-- Begin Collected data --

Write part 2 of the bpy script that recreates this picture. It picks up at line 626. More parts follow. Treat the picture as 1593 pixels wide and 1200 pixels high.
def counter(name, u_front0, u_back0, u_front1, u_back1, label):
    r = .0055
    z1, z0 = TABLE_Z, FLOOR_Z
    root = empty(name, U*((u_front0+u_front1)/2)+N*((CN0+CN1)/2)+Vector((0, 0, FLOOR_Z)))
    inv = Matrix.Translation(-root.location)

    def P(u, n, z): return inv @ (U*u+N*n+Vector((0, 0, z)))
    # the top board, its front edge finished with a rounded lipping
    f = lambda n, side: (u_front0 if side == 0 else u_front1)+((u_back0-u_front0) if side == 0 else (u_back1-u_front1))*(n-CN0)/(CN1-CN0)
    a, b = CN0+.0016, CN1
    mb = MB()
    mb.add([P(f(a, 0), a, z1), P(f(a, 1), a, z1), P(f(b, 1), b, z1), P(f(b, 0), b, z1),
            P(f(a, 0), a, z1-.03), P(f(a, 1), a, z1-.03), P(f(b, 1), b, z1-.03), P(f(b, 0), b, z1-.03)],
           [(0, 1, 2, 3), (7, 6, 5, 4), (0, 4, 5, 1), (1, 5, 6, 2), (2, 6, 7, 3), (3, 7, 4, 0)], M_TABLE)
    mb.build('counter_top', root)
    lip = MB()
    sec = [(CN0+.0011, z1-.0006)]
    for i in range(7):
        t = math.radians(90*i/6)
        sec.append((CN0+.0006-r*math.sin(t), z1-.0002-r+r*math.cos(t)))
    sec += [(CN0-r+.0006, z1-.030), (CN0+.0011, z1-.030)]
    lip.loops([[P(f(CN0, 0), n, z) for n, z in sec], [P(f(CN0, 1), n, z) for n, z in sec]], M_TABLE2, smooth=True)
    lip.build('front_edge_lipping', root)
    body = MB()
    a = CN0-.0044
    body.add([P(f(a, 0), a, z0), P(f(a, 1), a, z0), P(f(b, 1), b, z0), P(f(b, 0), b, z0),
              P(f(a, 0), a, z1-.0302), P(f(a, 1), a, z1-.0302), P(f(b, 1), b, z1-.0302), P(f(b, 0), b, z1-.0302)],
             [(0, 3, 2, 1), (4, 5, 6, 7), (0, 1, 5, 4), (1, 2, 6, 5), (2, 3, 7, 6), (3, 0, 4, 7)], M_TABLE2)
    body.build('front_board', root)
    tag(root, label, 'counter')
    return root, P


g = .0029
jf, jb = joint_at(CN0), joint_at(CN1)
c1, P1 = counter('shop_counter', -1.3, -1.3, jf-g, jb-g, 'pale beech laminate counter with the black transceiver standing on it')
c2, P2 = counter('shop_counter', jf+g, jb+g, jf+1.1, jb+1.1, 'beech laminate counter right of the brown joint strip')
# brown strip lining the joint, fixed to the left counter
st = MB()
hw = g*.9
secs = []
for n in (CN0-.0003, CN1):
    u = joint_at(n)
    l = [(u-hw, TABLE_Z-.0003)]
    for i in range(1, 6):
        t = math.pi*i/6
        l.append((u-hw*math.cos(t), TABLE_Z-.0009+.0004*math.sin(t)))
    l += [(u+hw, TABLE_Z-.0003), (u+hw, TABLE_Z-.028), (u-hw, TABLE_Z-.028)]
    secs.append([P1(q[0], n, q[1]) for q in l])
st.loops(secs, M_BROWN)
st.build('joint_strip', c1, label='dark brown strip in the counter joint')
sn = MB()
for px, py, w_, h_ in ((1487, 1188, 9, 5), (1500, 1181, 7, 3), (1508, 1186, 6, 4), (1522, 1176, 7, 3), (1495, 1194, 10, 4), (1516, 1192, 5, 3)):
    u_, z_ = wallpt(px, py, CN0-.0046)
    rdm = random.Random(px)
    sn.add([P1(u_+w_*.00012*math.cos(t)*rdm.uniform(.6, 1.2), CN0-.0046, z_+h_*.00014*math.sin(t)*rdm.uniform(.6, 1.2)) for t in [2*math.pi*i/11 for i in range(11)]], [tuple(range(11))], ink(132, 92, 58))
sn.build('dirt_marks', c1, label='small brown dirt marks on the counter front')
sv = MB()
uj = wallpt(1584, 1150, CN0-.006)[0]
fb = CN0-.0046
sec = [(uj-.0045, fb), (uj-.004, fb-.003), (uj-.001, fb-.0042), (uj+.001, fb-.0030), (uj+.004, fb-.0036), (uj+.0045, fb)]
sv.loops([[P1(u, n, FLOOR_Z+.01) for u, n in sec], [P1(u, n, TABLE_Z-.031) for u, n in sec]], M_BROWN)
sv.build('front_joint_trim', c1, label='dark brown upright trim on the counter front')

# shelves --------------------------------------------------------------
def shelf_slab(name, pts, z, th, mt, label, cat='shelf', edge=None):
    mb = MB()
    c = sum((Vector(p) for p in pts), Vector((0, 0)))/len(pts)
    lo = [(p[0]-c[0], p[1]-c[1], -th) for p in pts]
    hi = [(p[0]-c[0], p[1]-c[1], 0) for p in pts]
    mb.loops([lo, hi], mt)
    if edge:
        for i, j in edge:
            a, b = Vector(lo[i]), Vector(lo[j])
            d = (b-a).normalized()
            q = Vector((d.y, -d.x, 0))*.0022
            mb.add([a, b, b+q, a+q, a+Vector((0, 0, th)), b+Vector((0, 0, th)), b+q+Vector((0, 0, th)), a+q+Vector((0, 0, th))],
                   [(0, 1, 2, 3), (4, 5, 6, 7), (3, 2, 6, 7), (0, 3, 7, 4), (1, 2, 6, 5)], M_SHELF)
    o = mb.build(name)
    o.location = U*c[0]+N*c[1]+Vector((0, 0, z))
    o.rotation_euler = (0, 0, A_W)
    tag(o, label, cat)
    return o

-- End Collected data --

__Request__:
Restate the first line and every line after it, word for word, stopping once the line with "return root, P" is done.

__Full output__:
Write part 2 of the bpy script that recreates this picture. It picks up at line 626. More parts follow. Treat the picture as 1593 pixels wide and 1200 pixels high.
def counter(name, u_front0, u_back0, u_front1, u_back1, label):
    r = .0055
    z1, z0 = TABLE_Z, FLOOR_Z
    root = empty(name, U*((u_front0+u_front1)/2)+N*((CN0+CN1)/2)+Vector((0, 0, FLOOR_Z)))
    inv = Matrix.Translation(-root.location)

    def P(u, n, z): return inv @ (U*u+N*n+Vector((0, 0, z)))
    # the top board, its front edge finished with a rounded lipping
    f = lambda n, side: (u_front0 if side == 0 else u_front1)+((u_back0-u_front0) if side == 0 else (u_back1-u_front1))*(n-CN0)/(CN1-CN0)
    a, b = CN0+.0016, CN1
    mb = MB()
    mb.add([P(f(a, 0), a, z1), P(f(a, 1), a, z1), P(f(b, 1), b, z1), P(f(b, 0), b, z1),
            P(f(a, 0), a, z1-.03), P(f(a, 1), a, z1-.03), P(f(b, 1), b, z1-.03), P(f(b, 0), b, z1-.03)],
           [(0, 1, 2, 3), (7, 6, 5, 4), (0, 4, 5, 1), (1, 5, 6, 2), (2, 6, 7, 3), (3, 7, 4, 0)], M_TABLE)
    mb.build('counter_top', root)
    lip = MB()
    sec = [(CN0+.0011, z1-.0006)]
    for i in range(7):
        t = math.radians(90*i/6)
        sec.append((CN0+.0006-r*math.sin(t), z1-.0002-r+r*math.cos(t)))
    sec += [(CN0-r+.0006, z1-.030), (CN0+.0011, z1-.030)]
    lip.loops([[P(f(CN0, 0), n, z) for n, z in sec], [P(f(CN0, 1), n, z) for n, z in sec]], M_TABLE2, smooth=True)
    lip.build('front_edge_lipping', root)
    body = MB()
    a = CN0-.0044
    body.add([P(f(a, 0), a, z0), P(f(a, 1), a, z0), P(f(b, 1), b, z0), P(f(b, 0), b, z0),
              P(f(a, 0), a, z1-.0302), P(f(a, 1), a, z1-.0302), P(f(b, 1), b, z1-.0302), P(f(b, 0), b, z1-.0302)],
             [(0, 3, 2, 1), (4, 5, 6, 7), (0, 1, 5, 4), (1, 2, 6, 5), (2, 3, 7, 6), (3, 0, 4, 7)], M_TABLE2)
    body.build('front_board', root)
    tag(root, label, 'counter')
    return root, P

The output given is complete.